What to Do in Mallorca Spain

Beyond Palma – Touring Western Mallorca – Part 1

From our base in Palma, we did a couple of day trips through the western part of Mallorca. The north/western shore of Mallorca is rugged and this mountainous area (known as the Serra de Tramuntana), is Mallorca’s “backbone”, with narrow winding roads, steep hills, dramatic coastline and several quaint medieval villages. As mentioned in my Overview of Mallorca, bicyclists are everywhere – some are just out for fun while others do serious training here.

Andraxt and Port Andraxt

Andraxt was our first stop along the southwest coast from Palma. We skipped the touristy and trendy Magaluf area, (a short distance from Palma), and decided to check out the quieter southwestern end of the island. As with a number of coastal towns on Mallorca, the town of Andraxt and its port share the same name and are just a few kilometers apart. Hundreds of years ago, the inland town separated from the port provided some protection against raids by pirates. Andraxt and Port Andraxt is one such example. It was interesting to see the difference between the two – Port Andraxt is the modern tourist hub with sleek yachts in the harbor and the old town of Andraxt is nestled in the hills and feels like it’s from a completely different era.
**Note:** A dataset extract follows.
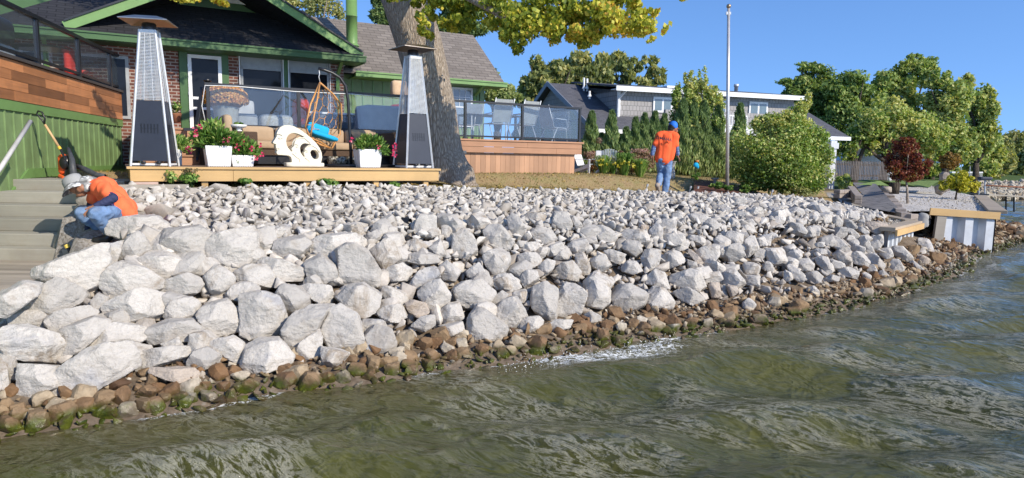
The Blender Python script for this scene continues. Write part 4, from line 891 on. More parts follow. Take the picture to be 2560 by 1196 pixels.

The old town of Andraxt with Port Andraxt in the distance – it was very difficult to find a place to get a photo of the town and port!

St. Elm Beach

Not far from Andraxt was St. Elm Beach, about a 45 minute drive from Palma. St. Elm is a small resort town at the very tip of southwestern Mallorca. We spent a couple hours enjoying the scenery and beach here. There was a small car park just across the street from the main beach and behind the beach is a line of restaurants and shops facing the beautiful bay, with the uninhabited islet of El Pantaleu just offshore.
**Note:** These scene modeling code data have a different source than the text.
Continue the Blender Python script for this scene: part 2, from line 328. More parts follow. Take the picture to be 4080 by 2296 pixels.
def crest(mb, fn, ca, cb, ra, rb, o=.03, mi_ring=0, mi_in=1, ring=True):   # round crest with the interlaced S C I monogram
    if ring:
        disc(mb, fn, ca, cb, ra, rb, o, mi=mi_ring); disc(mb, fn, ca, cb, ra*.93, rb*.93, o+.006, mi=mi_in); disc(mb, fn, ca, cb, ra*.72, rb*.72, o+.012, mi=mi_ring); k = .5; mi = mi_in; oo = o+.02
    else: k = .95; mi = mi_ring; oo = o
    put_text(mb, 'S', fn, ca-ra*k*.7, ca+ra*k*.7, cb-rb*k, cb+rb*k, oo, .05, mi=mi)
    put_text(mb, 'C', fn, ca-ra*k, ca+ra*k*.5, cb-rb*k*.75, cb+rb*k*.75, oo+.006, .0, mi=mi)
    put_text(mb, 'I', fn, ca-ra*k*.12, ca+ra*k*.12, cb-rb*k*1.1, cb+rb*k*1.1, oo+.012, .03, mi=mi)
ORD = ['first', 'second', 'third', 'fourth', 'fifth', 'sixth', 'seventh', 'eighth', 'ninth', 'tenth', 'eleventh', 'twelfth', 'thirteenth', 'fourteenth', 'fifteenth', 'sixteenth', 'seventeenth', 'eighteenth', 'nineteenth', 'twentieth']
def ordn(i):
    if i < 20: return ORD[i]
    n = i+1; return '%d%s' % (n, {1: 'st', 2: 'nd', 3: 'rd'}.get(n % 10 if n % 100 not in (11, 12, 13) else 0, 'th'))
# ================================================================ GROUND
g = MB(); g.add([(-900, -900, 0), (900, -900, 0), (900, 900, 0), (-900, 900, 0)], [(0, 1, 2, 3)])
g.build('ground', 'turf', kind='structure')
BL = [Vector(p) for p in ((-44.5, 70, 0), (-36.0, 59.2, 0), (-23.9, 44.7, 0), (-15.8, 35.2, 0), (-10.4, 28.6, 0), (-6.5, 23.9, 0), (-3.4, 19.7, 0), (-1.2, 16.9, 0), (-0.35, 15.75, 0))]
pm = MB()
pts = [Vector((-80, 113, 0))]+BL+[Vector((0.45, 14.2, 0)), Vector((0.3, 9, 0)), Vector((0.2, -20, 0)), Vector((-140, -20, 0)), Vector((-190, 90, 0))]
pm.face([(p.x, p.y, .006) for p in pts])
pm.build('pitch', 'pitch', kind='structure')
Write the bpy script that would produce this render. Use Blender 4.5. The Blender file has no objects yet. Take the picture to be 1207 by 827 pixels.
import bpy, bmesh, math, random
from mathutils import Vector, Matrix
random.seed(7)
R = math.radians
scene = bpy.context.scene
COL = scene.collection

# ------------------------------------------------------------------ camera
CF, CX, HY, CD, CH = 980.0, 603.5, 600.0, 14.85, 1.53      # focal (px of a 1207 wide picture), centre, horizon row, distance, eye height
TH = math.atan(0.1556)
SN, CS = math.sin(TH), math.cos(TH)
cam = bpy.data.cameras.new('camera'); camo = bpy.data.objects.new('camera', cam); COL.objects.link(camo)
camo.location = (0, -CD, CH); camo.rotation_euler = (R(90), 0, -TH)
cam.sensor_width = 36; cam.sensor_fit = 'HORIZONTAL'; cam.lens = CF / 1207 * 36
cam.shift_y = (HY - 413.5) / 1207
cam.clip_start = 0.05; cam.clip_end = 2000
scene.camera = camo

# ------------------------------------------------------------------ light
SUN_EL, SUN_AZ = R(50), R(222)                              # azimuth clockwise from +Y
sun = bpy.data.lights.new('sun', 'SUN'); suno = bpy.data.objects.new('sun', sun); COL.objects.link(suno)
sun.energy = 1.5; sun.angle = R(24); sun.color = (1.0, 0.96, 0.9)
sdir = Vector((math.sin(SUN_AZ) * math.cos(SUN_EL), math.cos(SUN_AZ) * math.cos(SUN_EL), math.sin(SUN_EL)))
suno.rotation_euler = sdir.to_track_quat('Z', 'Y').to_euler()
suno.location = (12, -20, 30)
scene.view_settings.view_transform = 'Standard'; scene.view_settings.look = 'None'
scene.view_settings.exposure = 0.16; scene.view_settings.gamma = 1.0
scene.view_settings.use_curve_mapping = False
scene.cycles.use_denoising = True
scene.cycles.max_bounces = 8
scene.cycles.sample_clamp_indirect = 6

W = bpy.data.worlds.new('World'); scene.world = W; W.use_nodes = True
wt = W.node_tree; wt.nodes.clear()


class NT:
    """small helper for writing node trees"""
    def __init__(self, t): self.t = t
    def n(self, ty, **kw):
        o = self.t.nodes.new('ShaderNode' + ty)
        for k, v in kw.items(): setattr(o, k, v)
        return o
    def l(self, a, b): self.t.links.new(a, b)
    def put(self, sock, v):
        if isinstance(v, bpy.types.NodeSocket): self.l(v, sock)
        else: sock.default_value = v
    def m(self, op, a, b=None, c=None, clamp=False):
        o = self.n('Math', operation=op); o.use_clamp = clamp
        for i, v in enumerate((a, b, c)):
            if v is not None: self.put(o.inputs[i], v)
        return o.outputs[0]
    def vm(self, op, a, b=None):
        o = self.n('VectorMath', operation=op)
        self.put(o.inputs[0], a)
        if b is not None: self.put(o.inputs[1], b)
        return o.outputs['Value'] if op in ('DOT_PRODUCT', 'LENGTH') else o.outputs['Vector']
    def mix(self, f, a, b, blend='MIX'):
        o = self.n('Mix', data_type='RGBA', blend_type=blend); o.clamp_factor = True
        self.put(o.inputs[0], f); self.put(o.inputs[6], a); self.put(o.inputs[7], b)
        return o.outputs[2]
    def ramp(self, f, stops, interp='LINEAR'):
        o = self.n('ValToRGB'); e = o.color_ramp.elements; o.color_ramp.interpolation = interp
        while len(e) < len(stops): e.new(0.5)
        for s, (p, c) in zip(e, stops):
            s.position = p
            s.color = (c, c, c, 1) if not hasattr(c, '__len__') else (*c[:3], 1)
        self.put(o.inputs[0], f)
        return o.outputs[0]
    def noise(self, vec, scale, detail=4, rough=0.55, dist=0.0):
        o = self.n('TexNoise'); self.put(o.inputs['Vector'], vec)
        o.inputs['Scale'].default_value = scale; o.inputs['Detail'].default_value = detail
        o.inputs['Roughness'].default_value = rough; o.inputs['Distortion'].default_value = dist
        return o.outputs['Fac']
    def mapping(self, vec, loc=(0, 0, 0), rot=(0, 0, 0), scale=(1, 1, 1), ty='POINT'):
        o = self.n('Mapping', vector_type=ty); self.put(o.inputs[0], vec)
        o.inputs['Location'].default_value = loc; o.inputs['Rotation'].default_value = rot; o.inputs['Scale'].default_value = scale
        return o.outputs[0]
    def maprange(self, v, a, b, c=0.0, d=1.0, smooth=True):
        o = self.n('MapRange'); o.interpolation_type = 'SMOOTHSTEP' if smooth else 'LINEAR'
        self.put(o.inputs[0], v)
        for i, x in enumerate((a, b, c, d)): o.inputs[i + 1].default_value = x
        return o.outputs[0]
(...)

Another view of St. Elm Beach and islet of El Pantaleu

Banyalbufar

North and east along the coast from St. Elm is the municipality of Banyalbufar, with dramatic coastline as shown above in this post and with one of the many scenic medieval towers in Mallorca keeping watch over the coast.

Torre del Verger – a watchtower in Banyalbufar.

Miramar Monastery

Situated between Valldemossa and Deia, this 13th century monastery is worth a visit – the views from its terraces are lovely. There’s not much left of the original monastery, but there are a few buildings, a small museum and gardens to provide an idea of what life was like for the early inhabitants – monks who were learning Eastern languages in order to take the gospel to the Moors.

Old olive presses and other machinery at Miramar Monastery.
Coastline view from the garden terraces at Miramar Monastery – a fantastic peaceful setting.

Deia

Not far from the Miramar Monastery is this little village, perched on a hilltop on the western coast of Mallorca, which has an outsized reputation as a real hot spot. In fact, it’s so busy that we could not find any place to park as we drove by the town. Deia is known for its scenic setting, quaint streets, magnetic star power (lots of music and movie stars have hung out here), and beautiful cove and beach. Traffic was stop and go along the road passing near the town, everyone was looking for a parking spot, just like us. We really wanted to stop and I did a couple passes by the town, but the tiny car parks were continually full. The road is so narrow with cliffs on both sides that you cannot pull off the side of the road. We gave up and just took this picture out of the car window! Maybe you’ll have better luck. Perhaps later in the season or another time of day would have been better (we were there in early September).

The picturesque village of Deia, Mallorca.